**The data**
>> begin

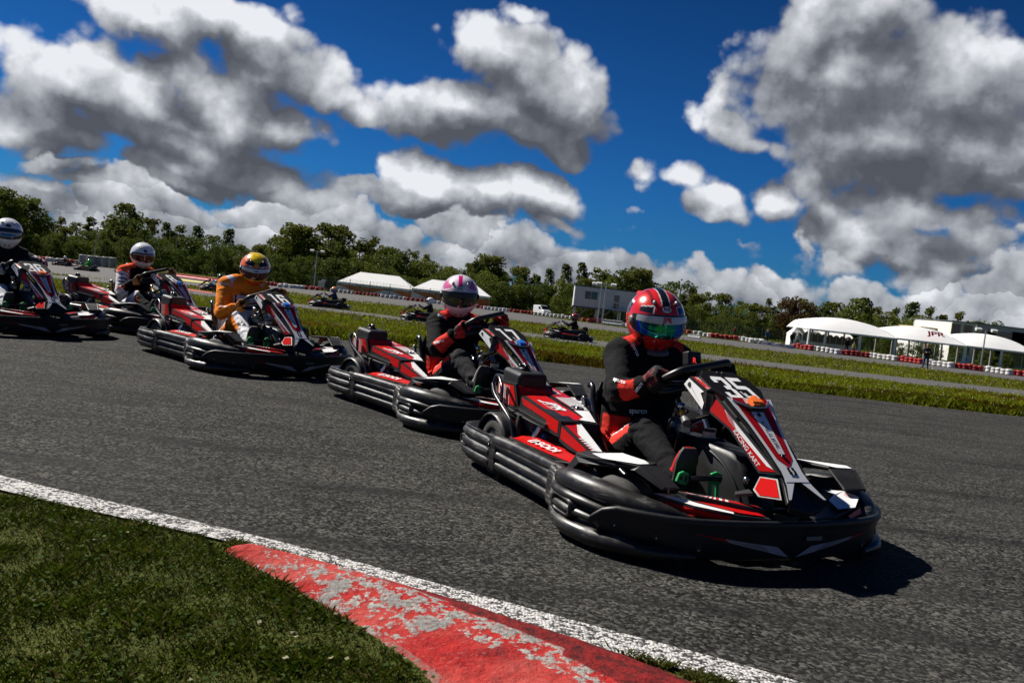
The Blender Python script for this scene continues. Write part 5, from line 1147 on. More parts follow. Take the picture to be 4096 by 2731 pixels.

>> end
>> begin

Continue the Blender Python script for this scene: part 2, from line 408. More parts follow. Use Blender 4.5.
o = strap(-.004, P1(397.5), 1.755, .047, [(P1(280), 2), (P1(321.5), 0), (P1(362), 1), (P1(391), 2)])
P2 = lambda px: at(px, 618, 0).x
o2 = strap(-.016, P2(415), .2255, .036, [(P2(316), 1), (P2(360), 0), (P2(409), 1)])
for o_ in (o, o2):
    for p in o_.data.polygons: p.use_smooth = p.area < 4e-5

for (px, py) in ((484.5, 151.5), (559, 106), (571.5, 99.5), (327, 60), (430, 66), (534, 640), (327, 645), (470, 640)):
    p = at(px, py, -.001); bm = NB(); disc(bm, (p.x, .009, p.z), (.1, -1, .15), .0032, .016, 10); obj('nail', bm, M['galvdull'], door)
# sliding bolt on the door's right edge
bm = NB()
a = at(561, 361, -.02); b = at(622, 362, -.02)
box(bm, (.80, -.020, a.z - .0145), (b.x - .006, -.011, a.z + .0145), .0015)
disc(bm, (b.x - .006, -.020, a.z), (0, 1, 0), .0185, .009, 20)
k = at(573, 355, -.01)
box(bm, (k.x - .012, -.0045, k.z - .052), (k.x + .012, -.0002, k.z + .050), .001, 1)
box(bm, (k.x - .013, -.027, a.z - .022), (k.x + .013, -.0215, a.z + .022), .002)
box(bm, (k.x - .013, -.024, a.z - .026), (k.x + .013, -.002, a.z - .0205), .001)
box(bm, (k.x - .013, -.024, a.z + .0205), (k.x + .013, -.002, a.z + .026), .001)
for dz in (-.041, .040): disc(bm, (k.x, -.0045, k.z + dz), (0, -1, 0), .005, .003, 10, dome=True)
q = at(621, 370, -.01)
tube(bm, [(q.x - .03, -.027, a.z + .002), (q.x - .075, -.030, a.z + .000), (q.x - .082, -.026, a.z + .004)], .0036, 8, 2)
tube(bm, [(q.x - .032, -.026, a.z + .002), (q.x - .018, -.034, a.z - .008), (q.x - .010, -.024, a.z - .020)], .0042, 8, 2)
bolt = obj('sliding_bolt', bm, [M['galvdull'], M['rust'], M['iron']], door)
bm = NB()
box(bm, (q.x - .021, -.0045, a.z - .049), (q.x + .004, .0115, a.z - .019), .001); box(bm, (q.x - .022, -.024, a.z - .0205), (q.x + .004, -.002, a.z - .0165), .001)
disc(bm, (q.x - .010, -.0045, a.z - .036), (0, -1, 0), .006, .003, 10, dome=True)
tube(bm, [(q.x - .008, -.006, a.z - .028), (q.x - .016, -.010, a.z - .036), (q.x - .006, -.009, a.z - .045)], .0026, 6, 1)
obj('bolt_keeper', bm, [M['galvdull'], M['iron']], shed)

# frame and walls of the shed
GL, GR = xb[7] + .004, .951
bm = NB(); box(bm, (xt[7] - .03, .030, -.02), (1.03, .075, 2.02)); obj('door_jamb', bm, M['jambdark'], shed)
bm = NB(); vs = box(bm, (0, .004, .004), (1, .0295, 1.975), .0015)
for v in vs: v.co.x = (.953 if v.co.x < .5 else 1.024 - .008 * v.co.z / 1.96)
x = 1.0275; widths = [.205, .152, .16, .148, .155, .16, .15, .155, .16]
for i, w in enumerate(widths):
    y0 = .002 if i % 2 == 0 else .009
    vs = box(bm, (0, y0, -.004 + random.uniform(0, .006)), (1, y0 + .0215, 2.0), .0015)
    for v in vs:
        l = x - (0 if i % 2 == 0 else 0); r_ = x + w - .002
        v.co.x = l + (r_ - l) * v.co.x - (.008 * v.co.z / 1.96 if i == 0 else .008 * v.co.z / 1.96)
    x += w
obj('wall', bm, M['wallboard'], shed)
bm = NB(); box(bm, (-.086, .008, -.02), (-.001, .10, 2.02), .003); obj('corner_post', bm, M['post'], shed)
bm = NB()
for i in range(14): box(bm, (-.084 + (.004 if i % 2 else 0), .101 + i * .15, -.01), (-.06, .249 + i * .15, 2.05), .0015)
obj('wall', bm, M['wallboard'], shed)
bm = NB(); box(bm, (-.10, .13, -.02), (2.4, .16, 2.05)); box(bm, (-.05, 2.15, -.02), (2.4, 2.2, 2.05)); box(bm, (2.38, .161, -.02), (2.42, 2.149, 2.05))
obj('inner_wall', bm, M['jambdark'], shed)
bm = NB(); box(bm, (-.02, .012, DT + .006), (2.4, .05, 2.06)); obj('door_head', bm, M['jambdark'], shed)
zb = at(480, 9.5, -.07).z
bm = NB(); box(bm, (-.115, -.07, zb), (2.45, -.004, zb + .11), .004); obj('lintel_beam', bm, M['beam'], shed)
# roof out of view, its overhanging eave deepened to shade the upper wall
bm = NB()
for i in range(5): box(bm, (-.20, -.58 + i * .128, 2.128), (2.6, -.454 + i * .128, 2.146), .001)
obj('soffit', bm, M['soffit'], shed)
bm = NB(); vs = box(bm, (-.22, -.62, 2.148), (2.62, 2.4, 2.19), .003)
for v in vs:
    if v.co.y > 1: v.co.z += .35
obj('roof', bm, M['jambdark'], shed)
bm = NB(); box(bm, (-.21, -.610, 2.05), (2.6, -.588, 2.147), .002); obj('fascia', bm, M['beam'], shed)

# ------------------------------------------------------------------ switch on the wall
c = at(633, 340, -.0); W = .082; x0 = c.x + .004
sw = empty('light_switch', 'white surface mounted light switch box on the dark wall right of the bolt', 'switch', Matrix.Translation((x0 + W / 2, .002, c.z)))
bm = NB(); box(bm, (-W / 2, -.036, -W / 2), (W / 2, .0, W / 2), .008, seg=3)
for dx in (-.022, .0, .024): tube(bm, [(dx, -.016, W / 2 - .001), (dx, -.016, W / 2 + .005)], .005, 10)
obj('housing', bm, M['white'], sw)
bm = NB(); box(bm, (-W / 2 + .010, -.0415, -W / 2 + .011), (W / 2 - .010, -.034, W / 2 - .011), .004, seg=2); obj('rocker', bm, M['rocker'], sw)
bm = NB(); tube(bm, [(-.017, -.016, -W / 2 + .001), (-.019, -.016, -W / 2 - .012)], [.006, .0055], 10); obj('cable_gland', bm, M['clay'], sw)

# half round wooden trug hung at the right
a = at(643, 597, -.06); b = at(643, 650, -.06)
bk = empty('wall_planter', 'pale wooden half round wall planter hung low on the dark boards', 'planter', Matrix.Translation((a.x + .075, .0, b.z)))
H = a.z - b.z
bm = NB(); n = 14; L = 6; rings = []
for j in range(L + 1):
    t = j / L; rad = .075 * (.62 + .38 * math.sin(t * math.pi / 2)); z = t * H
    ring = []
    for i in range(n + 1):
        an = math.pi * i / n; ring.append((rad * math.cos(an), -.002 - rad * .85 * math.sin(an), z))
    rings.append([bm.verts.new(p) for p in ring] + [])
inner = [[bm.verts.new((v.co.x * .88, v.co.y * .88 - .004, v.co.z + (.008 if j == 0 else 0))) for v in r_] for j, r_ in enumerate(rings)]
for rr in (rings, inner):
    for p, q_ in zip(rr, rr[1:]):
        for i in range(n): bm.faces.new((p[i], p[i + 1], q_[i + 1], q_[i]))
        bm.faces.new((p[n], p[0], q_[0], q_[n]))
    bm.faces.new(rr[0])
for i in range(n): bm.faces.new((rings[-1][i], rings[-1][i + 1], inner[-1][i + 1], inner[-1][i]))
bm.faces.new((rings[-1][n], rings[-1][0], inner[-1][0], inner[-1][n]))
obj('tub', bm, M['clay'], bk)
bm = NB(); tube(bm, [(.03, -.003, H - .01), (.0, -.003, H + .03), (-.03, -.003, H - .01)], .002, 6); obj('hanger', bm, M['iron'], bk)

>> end

Using the entries above, repeat only the lines from the one containing "Continue the Blender" through the one containing "for p in o_.data.polygons: p.use_smooth", end lines included.

**Problem solution**
Continue the Blender Python script for this scene: part 2, from line 408. More parts follow. Use Blender 4.5.
o = strap(-.004, P1(397.5), 1.755, .047, [(P1(280), 2), (P1(321.5), 0), (P1(362), 1), (P1(391), 2)])
P2 = lambda px: at(px, 618, 0).x
o2 = strap(-.016, P2(415), .2255, .036, [(P2(316), 1), (P2(360), 0), (P2(409), 1)])
for o_ in (o, o2):
    for p in o_.data.polygons: p.use_smooth = p.area < 4e-5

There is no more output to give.